> Raw data
-- -- --

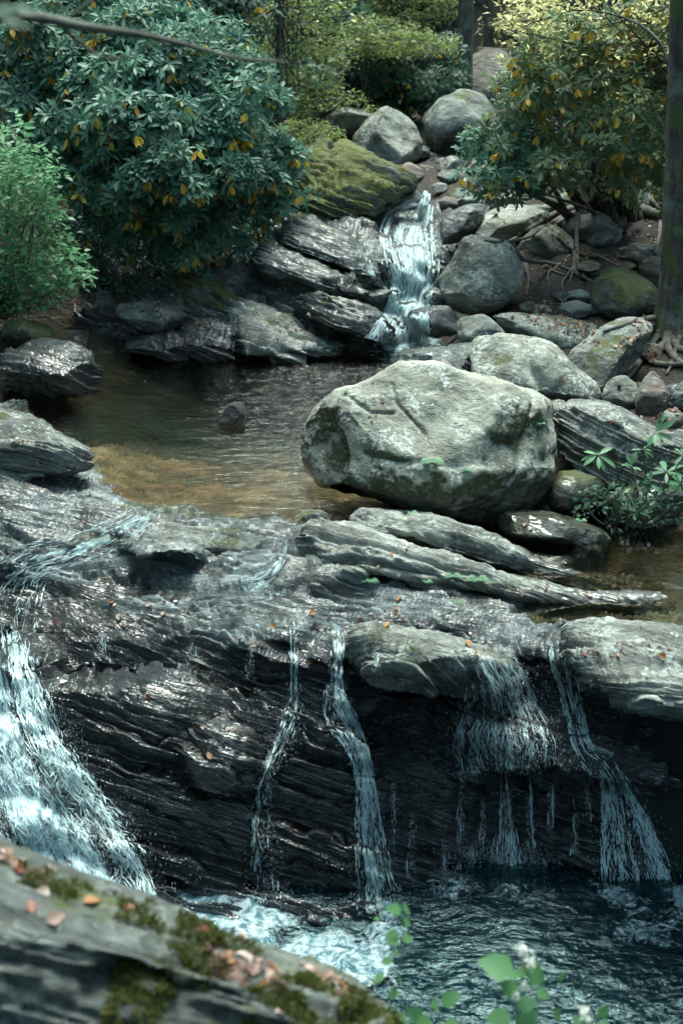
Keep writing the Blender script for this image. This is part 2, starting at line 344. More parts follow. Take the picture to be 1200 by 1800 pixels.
# ------------------------------------------------------------------ the ground: one sheet to the horizon
ctrl = [at(*c) for c in [
 (800,600,12.6),(900,620,12.2),(1000,620,12.0),(1090,560,12.9),(1180,580,12.2),(1300,560,12.2),(960,520,13.2),(1040,450,14.2),(920,450,14.2),
 (1130,430,14.6),(1250,420,14.6),(1000,380,15.2),(1100,350,16),(860,420,15.0),(830,340,17),(950,310,17.5),(1100,280,19),(1250,260,19),
 (700,330,17.8),(640,330,18),(760,290,19.5),(700,290,20),(850,270,21),(560,250,20.5),(600,170,25),(780,170,25),(900,150,26),(1050,140,27),
 (1200,120,28),(450,150,25),(300,150,25),(100,200,23),(500,330,17.8),(420,370,17),
 (1080,720,10.4),(1180,740,10.2),(1300,720,10.2),(980,760,10),(1180,840,9.3),(1100,640,11.6),(1200,660,11.4),(0,700,11.9),(-150,700,11.3),(60,655,12.5),(200,628,13.1),(330,606,13.6),(0,560,12.7),(-150,560,12.3),(150,540,13.4),(300,480,14.3),(200,450,15),(0,400,15),(-300,450,14)]]
ctrl += [atz(px, py, z) for px, py, z in [
 (400,620,-.12),(550,640,-.3),(700,640,-.4),(500,560,.0),(620,500,.2),(700,420,.45),
 (60,720,-.8),(-100,735,-.5),(90,690,-.7),(-60,700,-.3), (150,690,-.8),(300,680,-1.0),(450,690,-.9),(600,700,-.7),(300,740,-.95),(450,750,-.95),(560,780,-.9),(150,760,-.85),
 (200,830,-.7),(350,830,-.75),(480,850,-.7),(540,850,-.7),(650,880,-.6),(800,870,-.4),(800,760,-.5),(900,700,-.1),(950,900,-.25),(1100,960,-.3),(1250,1000,-.2),
 (1200,900,-.05),(1350,900,.2),(1050,1090,-.28),(1200,1100,-.28),(1350,1100,-.1),(-200,800,.1),(0,900,-.3),(300,960,-.5),(600,960,-.5),(850,960,-.5)]]
ctrl += [np.array(c, float) for c in [(-2.5,6.2,-1.9),(-1,6.2,-1.9),(0.5,6.2,-1.9),(2,6.2,-1.9),(3.5,6.4,-1.6),(-2,5,-2),(0,5,-2),(2,4.6,-2),(3.5,5,-1.6),(-1,3.6,-1.6),(1.2,3.6,-1.9),
 (-4.5,6.2,-1.0),(-6.5,7,.0),(5.5,6.5,0),(-6,9.5,.6),(-3,7.6,-.7),(-3.6,8.6,-.35),(-3.2,9.6,-.3),(-3.4,6.8,-1.2),(-8,12,2.2),(7,9,1.2),(9,14,2.6),(8,20,3.2),(-8,20,3.2),(0,1.6,-.5),(-3,1.5,.2),(3,1.5,-.3),(-5,3,.2),(6,3,.4),
 (0,0,1.5),(-3,0,1.6),(3,0,1.5),(-8,-4,2.5),(8,-4,2.5),(0,-6,1.8),(0,34,4.6),(-8,34,5.4),(9,34,5.6),(0,42,7),(-14,30,6),(15,30,6.5),(-14,10,3.5),(14,10,3.5),(-14,42,8),(14,42,8),(0,-14,2.5),(-14,-10,3),(14,-10,3)]]
C3 = np.array(ctrl)
def _k(a, b): r = np.linalg.norm(a[:, None] - b[None], axis=-1); return r
_n = len(C3); A = np.zeros((_n + 3, _n + 3)); A[:_n, :_n] = _k(C3[:, :2], C3[:, :2]) - np.eye(_n) * .03
A[:_n, _n] = 1; A[:_n, _n + 1:] = C3[:, :2]; A[_n, :_n] = 1; A[_n + 1:, :_n] = C3[:, :2].T
_w = np.linalg.solve(A, np.r_[C3[:, 2], 0, 0, 0])
def ground_z(x, y):
    sh = np.shape(x); q = np.stack([np.ravel(x), np.ravel(y)], -1); z = np.zeros(len(q))
    for s0 in range(0, len(q), 40000):
        b = np.clip(q[s0:s0 + 40000], [-16, -16], [16, 44]); z[s0:s0 + 40000] = _k(b, C3[:, :2]) @ _w[:_n] + _w[_n] + b @ _w[_n + 1:]
    out = np.maximum(np.abs(q[:, 0]) - 16, 0) + np.maximum(q[:, 1] - 44, 0) + np.maximum(-16 - q[:, 1], 0)
    return (z + out * .25 * (1 - np.exp(-out / 10))).reshape(sh)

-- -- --

> What is expected
Return the whole listing, word for word, and leave out every picture.

> Finished exercise
Keep writing the Blender script for this image. This is part 2, starting at line 344. More parts follow. Take the picture to be 1200 by 1800 pixels.
# ------------------------------------------------------------------ the ground: one sheet to the horizon
ctrl = [at(*c) for c in [
 (800,600,12.6),(900,620,12.2),(1000,620,12.0),(1090,560,12.9),(1180,580,12.2),(1300,560,12.2),(960,520,13.2),(1040,450,14.2),(920,450,14.2),
 (1130,430,14.6),(1250,420,14.6),(1000,380,15.2),(1100,350,16),(860,420,15.0),(830,340,17),(950,310,17.5),(1100,280,19),(1250,260,19),
 (700,330,17.8),(640,330,18),(760,290,19.5),(700,290,20),(850,270,21),(560,250,20.5),(600,170,25),(780,170,25),(900,150,26),(1050,140,27),
 (1200,120,28),(450,150,25),(300,150,25),(100,200,23),(500,330,17.8),(420,370,17),
 (1080,720,10.4),(1180,740,10.2),(1300,720,10.2),(980,760,10),(1180,840,9.3),(1100,640,11.6),(1200,660,11.4),(0,700,11.9),(-150,700,11.3),(60,655,12.5),(200,628,13.1),(330,606,13.6),(0,560,12.7),(-150,560,12.3),(150,540,13.4),(300,480,14.3),(200,450,15),(0,400,15),(-300,450,14)]]
ctrl += [atz(px, py, z) for px, py, z in [
 (400,620,-.12),(550,640,-.3),(700,640,-.4),(500,560,.0),(620,500,.2),(700,420,.45),
 (60,720,-.8),(-100,735,-.5),(90,690,-.7),(-60,700,-.3), (150,690,-.8),(300,680,-1.0),(450,690,-.9),(600,700,-.7),(300,740,-.95),(450,750,-.95),(560,780,-.9),(150,760,-.85),
 (200,830,-.7),(350,830,-.75),(480,850,-.7),(540,850,-.7),(650,880,-.6),(800,870,-.4),(800,760,-.5),(900,700,-.1),(950,900,-.25),(1100,960,-.3),(1250,1000,-.2),
 (1200,900,-.05),(1350,900,.2),(1050,1090,-.28),(1200,1100,-.28),(1350,1100,-.1),(-200,800,.1),(0,900,-.3),(300,960,-.5),(600,960,-.5),(850,960,-.5)]]
ctrl += [np.array(c, float) for c in [(-2.5,6.2,-1.9),(-1,6.2,-1.9),(0.5,6.2,-1.9),(2,6.2,-1.9),(3.5,6.4,-1.6),(-2,5,-2),(0,5,-2),(2,4.6,-2),(3.5,5,-1.6),(-1,3.6,-1.6),(1.2,3.6,-1.9),
 (-4.5,6.2,-1.0),(-6.5,7,.0),(5.5,6.5,0),(-6,9.5,.6),(-3,7.6,-.7),(-3.6,8.6,-.35),(-3.2,9.6,-.3),(-3.4,6.8,-1.2),(-8,12,2.2),(7,9,1.2),(9,14,2.6),(8,20,3.2),(-8,20,3.2),(0,1.6,-.5),(-3,1.5,.2),(3,1.5,-.3),(-5,3,.2),(6,3,.4),
 (0,0,1.5),(-3,0,1.6),(3,0,1.5),(-8,-4,2.5),(8,-4,2.5),(0,-6,1.8),(0,34,4.6),(-8,34,5.4),(9,34,5.6),(0,42,7),(-14,30,6),(15,30,6.5),(-14,10,3.5),(14,10,3.5),(-14,42,8),(14,42,8),(0,-14,2.5),(-14,-10,3),(14,-10,3)]]
C3 = np.array(ctrl)
def _k(a, b): r = np.linalg.norm(a[:, None] - b[None], axis=-1); return r
_n = len(C3); A = np.zeros((_n + 3, _n + 3)); A[:_n, :_n] = _k(C3[:, :2], C3[:, :2]) - np.eye(_n) * .03
A[:_n, _n] = 1; A[:_n, _n + 1:] = C3[:, :2]; A[_n, :_n] = 1; A[_n + 1:, :_n] = C3[:, :2].T
_w = np.linalg.solve(A, np.r_[C3[:, 2], 0, 0, 0])
def ground_z(x, y):
    sh = np.shape(x); q = np.stack([np.ravel(x), np.ravel(y)], -1); z = np.zeros(len(q))
    for s0 in range(0, len(q), 40000):
        b = np.clip(q[s0:s0 + 40000], [-16, -16], [16, 44]); z[s0:s0 + 40000] = _k(b, C3[:, :2]) @ _w[:_n] + _w[_n] + b @ _w[_n + 1:]
    out = np.maximum(np.abs(q[:, 0]) - 16, 0) + np.maximum(q[:, 1] - 44, 0) + np.maximum(-16 - q[:, 1], 0)
    return (z + out * .25 * (1 - np.exp(-out / 10))).reshape(sh)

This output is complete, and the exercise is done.